Compared to Roku, the S&P500’s long-term expected growth rate is usually ~4.8% and trades at a forward sales multiple of 2.2x. On a relative basis, this points to significant upside in Roku as the company enters H2 of 2024.
I believe there is room for Roku’s valuation multiples to expand to at least 4-5x based on the sales growth I am forecasting for Roku this year.

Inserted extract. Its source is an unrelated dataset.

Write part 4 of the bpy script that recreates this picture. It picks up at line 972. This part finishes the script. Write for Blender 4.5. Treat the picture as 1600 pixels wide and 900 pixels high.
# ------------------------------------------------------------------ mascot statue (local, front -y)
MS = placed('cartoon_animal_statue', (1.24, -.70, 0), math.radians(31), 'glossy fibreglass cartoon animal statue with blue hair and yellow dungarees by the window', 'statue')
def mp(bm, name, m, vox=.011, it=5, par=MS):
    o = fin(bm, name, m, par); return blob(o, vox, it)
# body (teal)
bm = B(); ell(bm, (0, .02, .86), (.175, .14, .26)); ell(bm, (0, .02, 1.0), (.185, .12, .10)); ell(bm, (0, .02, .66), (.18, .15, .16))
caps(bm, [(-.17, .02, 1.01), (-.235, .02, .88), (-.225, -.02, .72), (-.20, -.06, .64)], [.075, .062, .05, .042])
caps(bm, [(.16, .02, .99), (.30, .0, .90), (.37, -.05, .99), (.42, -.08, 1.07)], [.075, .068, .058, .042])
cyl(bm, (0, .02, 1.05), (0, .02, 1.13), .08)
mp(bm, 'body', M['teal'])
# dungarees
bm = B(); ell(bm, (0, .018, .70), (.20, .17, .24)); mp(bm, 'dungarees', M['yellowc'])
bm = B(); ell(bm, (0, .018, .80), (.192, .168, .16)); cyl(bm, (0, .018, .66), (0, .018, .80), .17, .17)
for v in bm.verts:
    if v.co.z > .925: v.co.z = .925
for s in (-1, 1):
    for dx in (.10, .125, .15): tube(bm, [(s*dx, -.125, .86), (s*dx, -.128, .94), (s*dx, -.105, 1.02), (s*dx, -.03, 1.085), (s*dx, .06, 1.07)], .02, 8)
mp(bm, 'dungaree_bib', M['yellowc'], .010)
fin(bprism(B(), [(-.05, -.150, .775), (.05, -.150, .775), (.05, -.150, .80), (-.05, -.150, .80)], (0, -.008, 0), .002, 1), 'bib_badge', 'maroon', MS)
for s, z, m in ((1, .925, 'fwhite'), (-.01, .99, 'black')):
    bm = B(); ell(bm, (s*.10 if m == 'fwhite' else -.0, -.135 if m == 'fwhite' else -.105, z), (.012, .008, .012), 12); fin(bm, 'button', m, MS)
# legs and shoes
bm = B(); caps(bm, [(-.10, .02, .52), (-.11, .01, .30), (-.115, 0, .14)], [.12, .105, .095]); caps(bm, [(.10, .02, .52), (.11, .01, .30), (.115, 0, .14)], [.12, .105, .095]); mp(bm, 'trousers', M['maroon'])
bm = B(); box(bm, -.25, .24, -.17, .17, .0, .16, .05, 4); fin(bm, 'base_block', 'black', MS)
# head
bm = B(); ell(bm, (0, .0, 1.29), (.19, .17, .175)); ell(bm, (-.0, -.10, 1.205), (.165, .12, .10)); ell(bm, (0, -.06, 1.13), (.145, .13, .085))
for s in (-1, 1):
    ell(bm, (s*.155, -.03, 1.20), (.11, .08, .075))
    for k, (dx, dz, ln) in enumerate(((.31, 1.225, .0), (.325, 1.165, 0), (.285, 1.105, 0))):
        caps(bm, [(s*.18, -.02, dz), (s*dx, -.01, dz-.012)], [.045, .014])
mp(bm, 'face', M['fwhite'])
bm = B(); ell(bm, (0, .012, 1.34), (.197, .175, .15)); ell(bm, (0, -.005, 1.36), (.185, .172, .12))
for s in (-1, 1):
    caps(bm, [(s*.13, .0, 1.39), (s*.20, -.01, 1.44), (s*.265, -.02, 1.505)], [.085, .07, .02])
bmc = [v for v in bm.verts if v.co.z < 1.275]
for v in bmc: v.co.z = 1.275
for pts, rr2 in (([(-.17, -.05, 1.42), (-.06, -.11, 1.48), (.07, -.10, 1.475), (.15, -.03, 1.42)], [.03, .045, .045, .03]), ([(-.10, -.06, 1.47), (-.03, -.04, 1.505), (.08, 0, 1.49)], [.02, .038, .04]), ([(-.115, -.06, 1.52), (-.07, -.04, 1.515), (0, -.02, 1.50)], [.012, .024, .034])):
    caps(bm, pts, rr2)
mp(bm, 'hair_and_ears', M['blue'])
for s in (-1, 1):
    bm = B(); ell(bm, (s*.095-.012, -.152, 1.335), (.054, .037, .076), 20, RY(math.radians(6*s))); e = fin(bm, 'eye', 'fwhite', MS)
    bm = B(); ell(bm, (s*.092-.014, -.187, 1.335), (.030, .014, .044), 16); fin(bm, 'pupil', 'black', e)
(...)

Risks & other factors to consider
Competition will be key to watch as we move into H2 not only in the devices space, where different streaming devices and TV OEMs, especially low-cost OEMs, compete directly with Roku’s streaming device products, but also in the ad space, where Roku may not be able to get a share of the ad budgets that it vies for via its recent slate of ad products. For now, most of the competition on the device side is priced in, but I will be closely watching the performance and commentary on the reception Roku’s ad products are receiving from advertisers.
It is also important for Roku to demonstrate higher ARPU moving forward. On the Q4 FY23 earnings call, management mentioned that ARPU had taken a hit due to a surge in streaming users from international geographies, especially in regions like Mexico and Brazil. While the company does not break out ARPU by region, management revealed that ARPU of North American users was flat, but the company will need to do more to provide just anecdotes of ARPU moving forward, especially because the company has thin adjusted EBITDA margins of under 5%.
Takeaway
While risks do persist in Roku’s path to transitioning into an H2 winner, I am encouraged by the progress the company has demonstrated in penetrating TV usage minutes as well as deploying more ad products that should make it more appealing for advertisers to increase spending on the platform.
This positions Roku as a winner in the second half of FY24 and I recommend buying Roku.